Como es conocido, en España no se rompió el Ejecutivo de Rajoy ni ha habido un acuerdo expreso de gobierno entre quienes han apoyado la moción pero alguno de los intereses políticos en juego no es muy distinto al que se escenificó en Alemania -no convocatoria inmediata de elecciones- y, desde luego, tales pretensiones no gozan de menor legitimidad política y constitucional. En suma, el gobierno que formará Pedro Sánchez no es más legítimo, pero tampoco menos, que el presidido hasta el 1 de junio por Mariano Rajoy: no importa, a los efectos que nos ocupan, que el nuevo presidente del Gobierno no sea diputado en el Congreso (no lo era, aunque sí senador, Antonio Hernández Mancha en 1987); tampoco es jurídicamente relevante que el Grupo Parlamentario Socialista cuente con menos de la cuarta parte de quienes integran el Congreso de los Diputados o que no haya un pacto de gobernabilidad entre las 8 formaciones políticas que han respaldado la moción el viernes 1 de junio. Lo único relevante es que ha concitado 180 votos a favor, 4 más de los necesarios.

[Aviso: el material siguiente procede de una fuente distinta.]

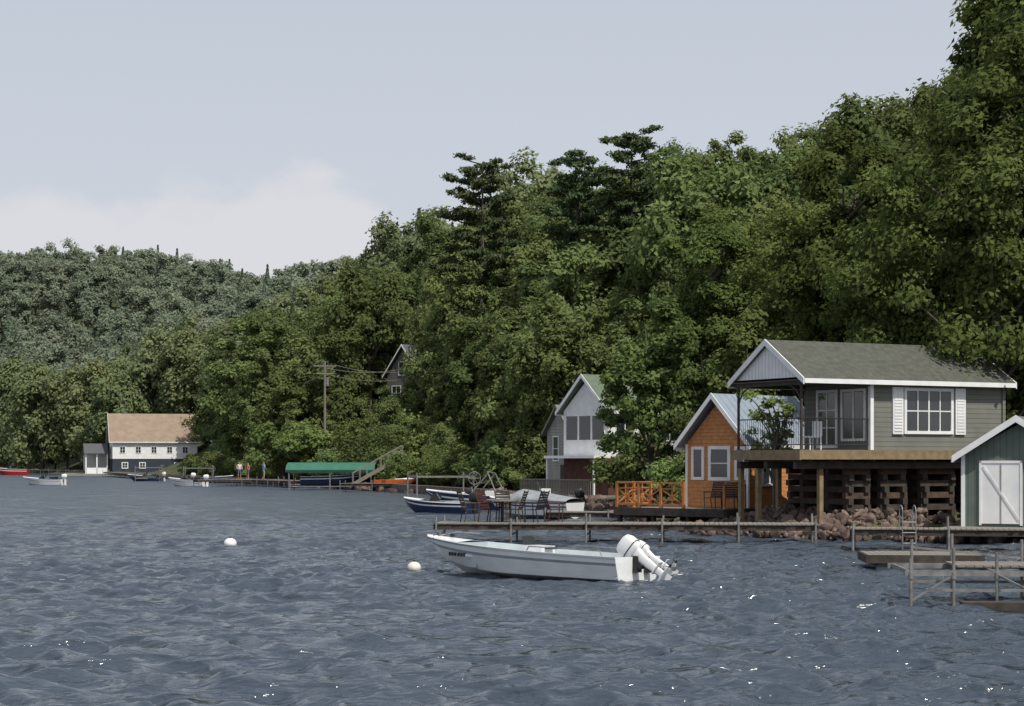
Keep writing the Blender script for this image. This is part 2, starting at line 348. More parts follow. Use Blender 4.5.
forest=empty('forest_trees')
cand=[]
def region(y0,y1,sp,tmin):
    yy=np.arange(y0,y1,sp)
    for i,y in enumerate(yy):
        for x in np.arange(-.42*y-10,.42*y+10,sp):
            cand.append((x+RNG.uniform(-.42,.42)*sp+(i%2)*sp/2,y+RNG.uniform(-.42,.42)*sp))
region(66,180,5.2,9);region(180,320,6.5,3);region(320,560,9.0,3);region(560,950,12,3)
cand=np.array(cand);tt=tdist(cand[:,0],cand[:,1]);hh=hgt(cand[:,0],cand[:,1])
order=np.argsort(cand[:,1]);binsmax=np.full(400,-1.0);cnt=0
for i in order:
    x,y=cand[i];t=tt[i];h=hh[i];az=x/y
    tm=9.5 if y<132 else 4
    if y<78 and az<.204: tm=11
    if t<tm or t>330: continue
    s=RNG.uniform(.64,1.1)
    if y>420: s=RNG.uniform(.75,1.05)
    if -.24<az<-.153 and y<345: continue
    if -.122<az<-.033 and y<209:   # open terraces below the hillside cottage
        s=min(s,(2.6+RNG.uniform(.024,.034)*y-h)/18)
        if s<.14: continue
    if math.hypot(x+10.5,y-212)<8: continue
    if -.077<az<-.045 and y<212: s=min(s,(2.6+.038*y-h)/18)
    if s<.14: continue
    if y<125:
        if .08<az<.185: s*=.82
        elif .185<=az<.224: s*=.68
        if az>.24: s*=1.15
    if y<160 and t<16 and az<.08: s*=.8
    elev=(h+17*s-2.6)/y
    b=int(np.clip((az+.5)*400,0,399));w=max(1,int(4.5*s/y*400))
    lo,hi=max(0,b-w),min(400,b+w+1)
    if elev<binsmax[lo:hi].min()-.012: continue
    seg=binsmax[max(0,b-w//2):min(400,b+w//2+1)];np.maximum(seg,elev-2.0*s/y*1.0,out=seg)
    u=RNG.uniform()
    if y<125: me=NEAR[RNG.integers(4)]
    elif y<270: me=MID[RNG.integers(5)] if (u>.05 or az>.06) else SPM[0]
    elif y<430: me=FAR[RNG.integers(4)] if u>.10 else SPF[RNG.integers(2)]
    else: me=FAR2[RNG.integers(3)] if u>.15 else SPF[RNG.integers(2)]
    place(me,'tree_%d'%cnt,x,y,s,z=h-.3,parent=forest,sz=s*RNG.uniform(.88,1.15));cnt+=1
print('forest trees',cnt)
place(PN[0],'pine_tree',-3.0,182,1.0,z=9.8,rz=1)
place(PN[1],'pine_tree',5.6,165,.95,z=9.0,rz=2)
place(PN[0],'pine_tree',10.2,160,.95,z=9.8,rz=4)
for x,y,s in [(-72,352,1.25),(-92,372,1.3),(-58,348,1.15),(-108,420,1.5),(-82,366,1.3)]:
    place(WIL[int(s*100)%2],'willow_tree',x,y,s)
for x,y,s in [(-34,243,1.15),(-29.5,226,1.0),(-38,262,1.15)]:
    place(MID[int(-x)%5],'maple_tree',x,y,s)
for i,(x,y) in enumerate([(-13.2,203),(-11.0,203.5),(-9.0,203),(-7.0,202),(-4.8,201)]):
    h=float(hgt([x],[y])[0]);place(MID[i],'maple_tree',x,y,(2.6+(.041+.004*(i%2))*y-h)/18)
place(NEAR[1],'oak_tree',25.4,86,1.15);place(NEAR[3],'oak_tree',19.5,84,.72);place(NEAR[0],'oak_tree',27,84,1.2)
place(NEAR[2],'maple_tree',20.3,73,.42);place(NEAR[0],'maple_tree',22.6,72,.5);place(NEAR[3],'maple_tree',17.5,77,.5)
young=broadleaf('young_ash',120,H=9.2,R=2.5,cb=.08,ncl=60,nl=15000,ls=.22,leafm=LEAF_BUSH,crange=(.15,.28))
place(young,'ash_tree',6.4,88,1.12,rz=.4)
place(young,'ash_tree',8.6,86,.95,rz=2.4);place(young,'ash_tree',10.2,84,1.0,rz=4.4)
sparse=broadleaf('sparse_young_tree',121,H=5.4,R=1.5,cb=.3,ncl=20,nl=1500,ls=.15,leafm=LEAF_BUSH,crange=(.14,.25),trunk=1.2)
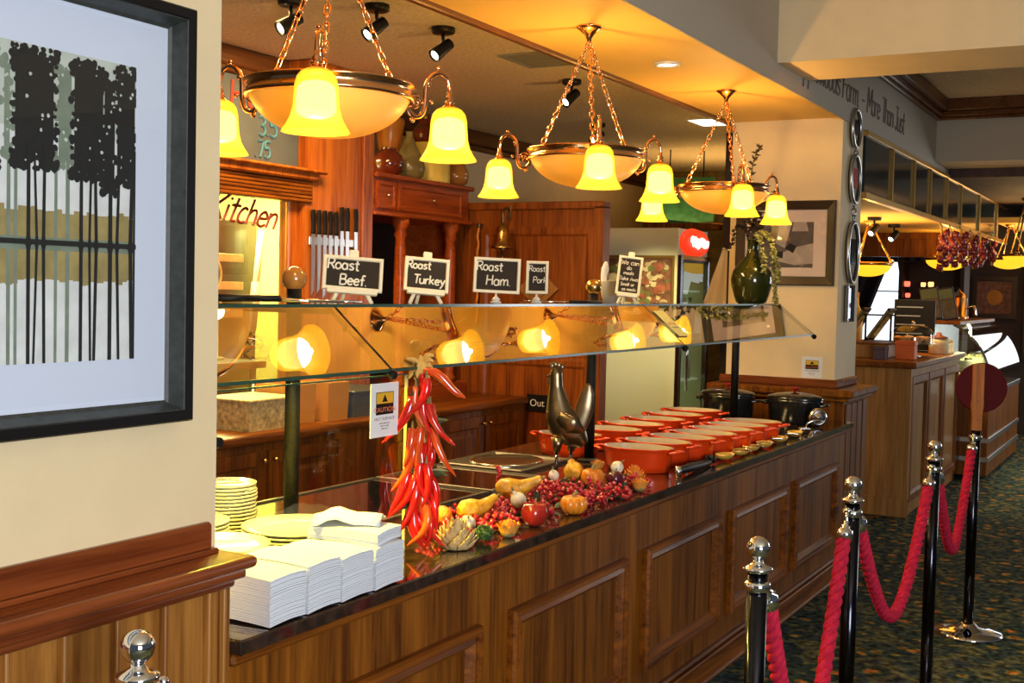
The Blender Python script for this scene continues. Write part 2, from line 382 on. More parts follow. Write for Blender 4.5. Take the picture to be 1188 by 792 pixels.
def lathe(bm, prof, Mx=I4, seg=32, mi=0, smooth=True, rib=None, sx=1.0, sy=1.0, caps=True, top=True):
    rings = []
    for (r, z) in prof:
        ring = []
        for k in range(seg):
            a = 2*PI*k/seg
            q = r * (rib(a, z) if rib else 1.0)
            ring.append(bm.verts.new(Mx @ Vector((q*math.cos(a)*sx, q*math.sin(a)*sy, z))))
        rings.append(ring)
    for i in range(len(rings)-1):
        for k in range(seg):
            f = bm.faces.new((rings[i][k], rings[i][(k+1) % seg], rings[i+1][(k+1) % seg], rings[i+1][k]))
            f.material_index = mi; f.smooth = smooth
    if caps:
        if prof[0][0] > 1e-6:
            f = bm.faces.new(rings[0][::-1]); f.material_index = mi
        if top and prof[-1][0] > 1e-6:
            f = bm.faces.new(rings[-1]); f.material_index = mi

def ball(bm, c, r, Mx=I4, mi=0, seg=20, rings=12, sc=(1, 1, 1)):
    prof = [(r*math.sin(PI*i/rings) + (1e-5 if i in (0, rings) else 0), -r*math.cos(PI*i/rings)) for i in range(rings+1)]
    lathe(bm, prof, Mx @ T(*c) @ S(*sc), seg, mi, caps=False)

def catmull(pts, n=6):
    P = [Vector(p) for p in pts]
    out = []
    for i in range(len(P)-1):
        p0 = P[max(0, i-1)]; p1 = P[i]; p2 = P[i+1]; p3 = P[min(len(P)-1, i+2)]
        for k in range(n):
            t = k/n
            out.append(0.5*((2*p1) + (p2-p0)*t + (2*p0-5*p1+4*p2-p3)*t*t + (3*p1-p0-3*p2+p3)*t**3))
    out.append(P[-1])
    return out

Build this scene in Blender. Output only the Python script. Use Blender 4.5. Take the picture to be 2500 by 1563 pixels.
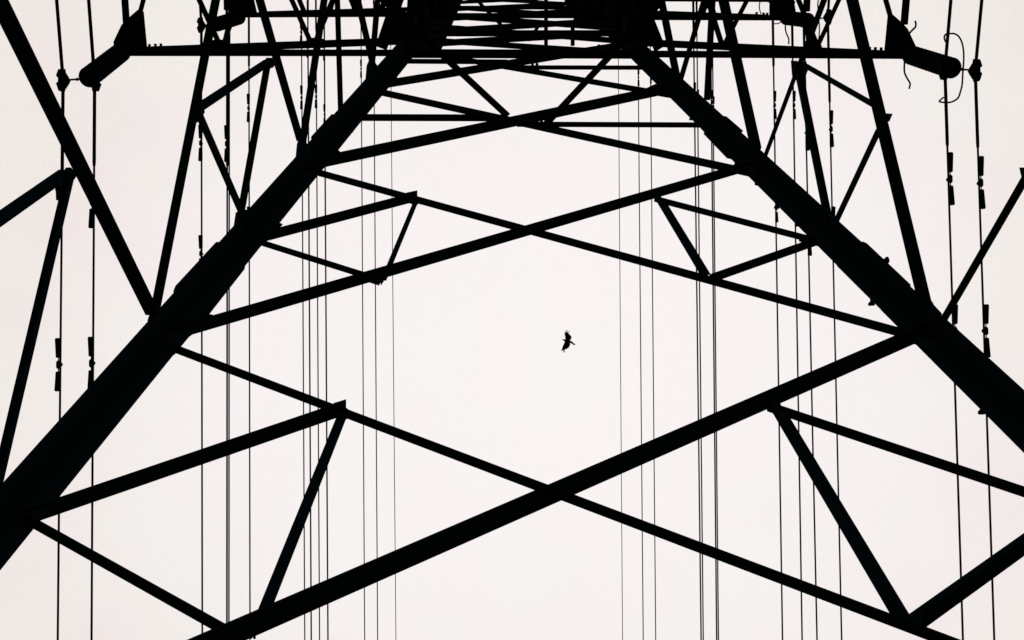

A partir de ahora se abre un escenario institucional en el que la orientación del país queda en manos del nuevo gobierno, que, de acuerdo con el artículo 97 CE, «dirige la política interior y exterior, la Administración civil y militar y la defensa del Estado. Ejerce la función ejecutiva y la potestad reglamentaria de acuerdo con la Constitución y las leyes». No le resultará fácil al nuevo Ejecutivo alcanzar el término natural de la Legislatura en junio de 2020 pero tiene en sus manos las iniciativas política y normativa (legislativa y reglamentaria), incluido el monopolio de la presentación, en su caso, de un nuevo Proyecto de Ley de Presupuestos Generales del Estado; su presidente cuenta, asimismo, con una potestad no despreciable: «proponer la disolución del Congreso, del Senado o de las Cortes Generales» (artículo 115.1 CE).

Por su parte, la oposición puede poner importantes trabas parlamentarias a un Gobierno monocolor: rechazar sus iniciativas legislativas, no convalidar los Decretos-leyes que apruebe el Ejecutivo, someterle a un severísimo control en las dos Cámaras -el Grupo Popular en el Senado tiene mayoría absoluta y, eventualmente, derribarlo con otra moción de censura, «instrumental» o no-. En algo así debía estar pensando, si bien en un panorama político, social e institucional muy diferente, Stuart Mill cuando, al hablar del gobierno representativo, imaginaba que «un Congreso en el que cada interés, cada matiz de la opinión, pueda ser sostenido con pasión frente al Gobierno y los demás intereses y opiniones, puede hacer que éstos escuchen su voz y digan sí a sus exigencias o demuestren claramente por qué dicen no». ¿Quién dijo que el Gobierno parlamentario era aburrido?